Given material:
━━━━━━━━━━━━━━━━━━━━━━━━━━━━━━
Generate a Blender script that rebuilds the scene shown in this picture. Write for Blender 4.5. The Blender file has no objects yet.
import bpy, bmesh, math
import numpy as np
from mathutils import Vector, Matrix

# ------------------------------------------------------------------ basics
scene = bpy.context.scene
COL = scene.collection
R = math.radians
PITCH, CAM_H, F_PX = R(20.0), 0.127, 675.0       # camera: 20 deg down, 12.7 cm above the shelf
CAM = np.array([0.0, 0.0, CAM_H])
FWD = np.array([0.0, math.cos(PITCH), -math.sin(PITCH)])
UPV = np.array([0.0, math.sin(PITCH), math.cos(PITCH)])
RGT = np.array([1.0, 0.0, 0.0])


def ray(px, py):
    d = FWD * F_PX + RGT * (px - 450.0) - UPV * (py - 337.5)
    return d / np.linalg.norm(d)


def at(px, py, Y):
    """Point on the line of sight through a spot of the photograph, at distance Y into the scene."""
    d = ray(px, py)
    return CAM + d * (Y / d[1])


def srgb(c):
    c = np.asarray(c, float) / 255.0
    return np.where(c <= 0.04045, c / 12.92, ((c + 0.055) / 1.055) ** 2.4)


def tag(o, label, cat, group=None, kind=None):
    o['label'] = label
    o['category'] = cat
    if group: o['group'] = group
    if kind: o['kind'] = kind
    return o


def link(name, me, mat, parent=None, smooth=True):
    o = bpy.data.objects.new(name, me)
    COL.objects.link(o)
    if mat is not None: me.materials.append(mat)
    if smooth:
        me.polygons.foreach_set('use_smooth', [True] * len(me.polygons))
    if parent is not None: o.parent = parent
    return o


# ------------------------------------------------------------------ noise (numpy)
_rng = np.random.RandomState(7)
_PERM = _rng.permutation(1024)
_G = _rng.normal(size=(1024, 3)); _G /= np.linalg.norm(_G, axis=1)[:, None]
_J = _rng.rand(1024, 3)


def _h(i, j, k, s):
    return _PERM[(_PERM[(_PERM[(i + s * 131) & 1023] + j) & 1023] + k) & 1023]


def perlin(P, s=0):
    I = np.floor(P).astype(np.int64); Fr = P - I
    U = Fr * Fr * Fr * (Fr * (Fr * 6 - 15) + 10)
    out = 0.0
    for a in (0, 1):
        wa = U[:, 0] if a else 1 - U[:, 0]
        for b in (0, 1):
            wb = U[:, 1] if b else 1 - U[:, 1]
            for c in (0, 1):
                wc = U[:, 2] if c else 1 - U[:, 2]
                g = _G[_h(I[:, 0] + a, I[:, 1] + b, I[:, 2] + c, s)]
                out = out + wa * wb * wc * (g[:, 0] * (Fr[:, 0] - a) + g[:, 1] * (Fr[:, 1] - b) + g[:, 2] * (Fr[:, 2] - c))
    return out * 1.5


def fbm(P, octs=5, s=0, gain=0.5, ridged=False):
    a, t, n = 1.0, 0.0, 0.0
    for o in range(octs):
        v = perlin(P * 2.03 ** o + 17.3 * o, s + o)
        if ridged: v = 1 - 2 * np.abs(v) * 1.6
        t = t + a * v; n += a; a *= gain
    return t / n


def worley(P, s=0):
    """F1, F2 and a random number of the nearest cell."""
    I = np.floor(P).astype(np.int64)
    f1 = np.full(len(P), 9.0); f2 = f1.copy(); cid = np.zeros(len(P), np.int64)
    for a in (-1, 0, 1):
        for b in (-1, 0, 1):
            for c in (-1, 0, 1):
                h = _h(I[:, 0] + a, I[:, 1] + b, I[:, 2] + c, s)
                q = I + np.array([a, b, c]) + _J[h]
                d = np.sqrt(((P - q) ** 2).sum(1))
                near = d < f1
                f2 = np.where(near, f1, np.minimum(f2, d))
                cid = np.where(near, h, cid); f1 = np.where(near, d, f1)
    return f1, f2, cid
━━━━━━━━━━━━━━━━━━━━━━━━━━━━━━
Prompt: Retype the data in full and match it exactly.

Problem solution:
Generate a Blender script that rebuilds the scene shown in this picture. Write for Blender 4.5. The Blender file has no objects yet.
import bpy, bmesh, math
import numpy as np
from mathutils import Vector, Matrix

# ------------------------------------------------------------------ basics
scene = bpy.context.scene
COL = scene.collection
R = math.radians
PITCH, CAM_H, F_PX = R(20.0), 0.127, 675.0       # camera: 20 deg down, 12.7 cm above the shelf
CAM = np.array([0.0, 0.0, CAM_H])
FWD = np.array([0.0, math.cos(PITCH), -math.sin(PITCH)])
UPV = np.array([0.0, math.sin(PITCH), math.cos(PITCH)])
RGT = np.array([1.0, 0.0, 0.0])


def ray(px, py):
    d = FWD * F_PX + RGT * (px - 450.0) - UPV * (py - 337.5)
    return d / np.linalg.norm(d)


def at(px, py, Y):
    """Point on the line of sight through a spot of the photograph, at distance Y into the scene."""
    d = ray(px, py)
    return CAM + d * (Y / d[1])


def srgb(c):
    c = np.asarray(c, float) / 255.0
    return np.where(c <= 0.04045, c / 12.92, ((c + 0.055) / 1.055) ** 2.4)


def tag(o, label, cat, group=None, kind=None):
    o['label'] = label
    o['category'] = cat
    if group: o['group'] = group
    if kind: o['kind'] = kind
    return o


def link(name, me, mat, parent=None, smooth=True):
    o = bpy.data.objects.new(name, me)
    COL.objects.link(o)
    if mat is not None: me.materials.append(mat)
    if smooth:
        me.polygons.foreach_set('use_smooth', [True] * len(me.polygons))
    if parent is not None: o.parent = parent
    return o


# ------------------------------------------------------------------ noise (numpy)
_rng = np.random.RandomState(7)
_PERM = _rng.permutation(1024)
_G = _rng.normal(size=(1024, 3)); _G /= np.linalg.norm(_G, axis=1)[:, None]
_J = _rng.rand(1024, 3)


def _h(i, j, k, s):
    return _PERM[(_PERM[(_PERM[(i + s * 131) & 1023] + j) & 1023] + k) & 1023]


def perlin(P, s=0):
    I = np.floor(P).astype(np.int64); Fr = P - I
    U = Fr * Fr * Fr * (Fr * (Fr * 6 - 15) + 10)
    out = 0.0
    for a in (0, 1):
        wa = U[:, 0] if a else 1 - U[:, 0]
        for b in (0, 1):
            wb = U[:, 1] if b else 1 - U[:, 1]
            for c in (0, 1):
                wc = U[:, 2] if c else 1 - U[:, 2]
                g = _G[_h(I[:, 0] + a, I[:, 1] + b, I[:, 2] + c, s)]
                out = out + wa * wb * wc * (g[:, 0] * (Fr[:, 0] - a) + g[:, 1] * (Fr[:, 1] - b) + g[:, 2] * (Fr[:, 2] - c))
    return out * 1.5


def fbm(P, octs=5, s=0, gain=0.5, ridged=False):
    a, t, n = 1.0, 0.0, 0.0
    for o in range(octs):
        v = perlin(P * 2.03 ** o + 17.3 * o, s + o)
        if ridged: v = 1 - 2 * np.abs(v) * 1.6
        t = t + a * v; n += a; a *= gain
    return t / n


def worley(P, s=0):
    """F1, F2 and a random number of the nearest cell."""
    I = np.floor(P).astype(np.int64)
    f1 = np.full(len(P), 9.0); f2 = f1.copy(); cid = np.zeros(len(P), np.int64)
    for a in (-1, 0, 1):
        for b in (-1, 0, 1):
            for c in (-1, 0, 1):
                h = _h(I[:, 0] + a, I[:, 1] + b, I[:, 2] + c, s)
                q = I + np.array([a, b, c]) + _J[h]
                d = np.sqrt(((P - q) ** 2).sum(1))
                near = d < f1
                f2 = np.where(near, f1, np.minimum(f2, d))
                cid = np.where(near, h, cid); f1 = np.where(near, d, f1)
    return f1, f2, cid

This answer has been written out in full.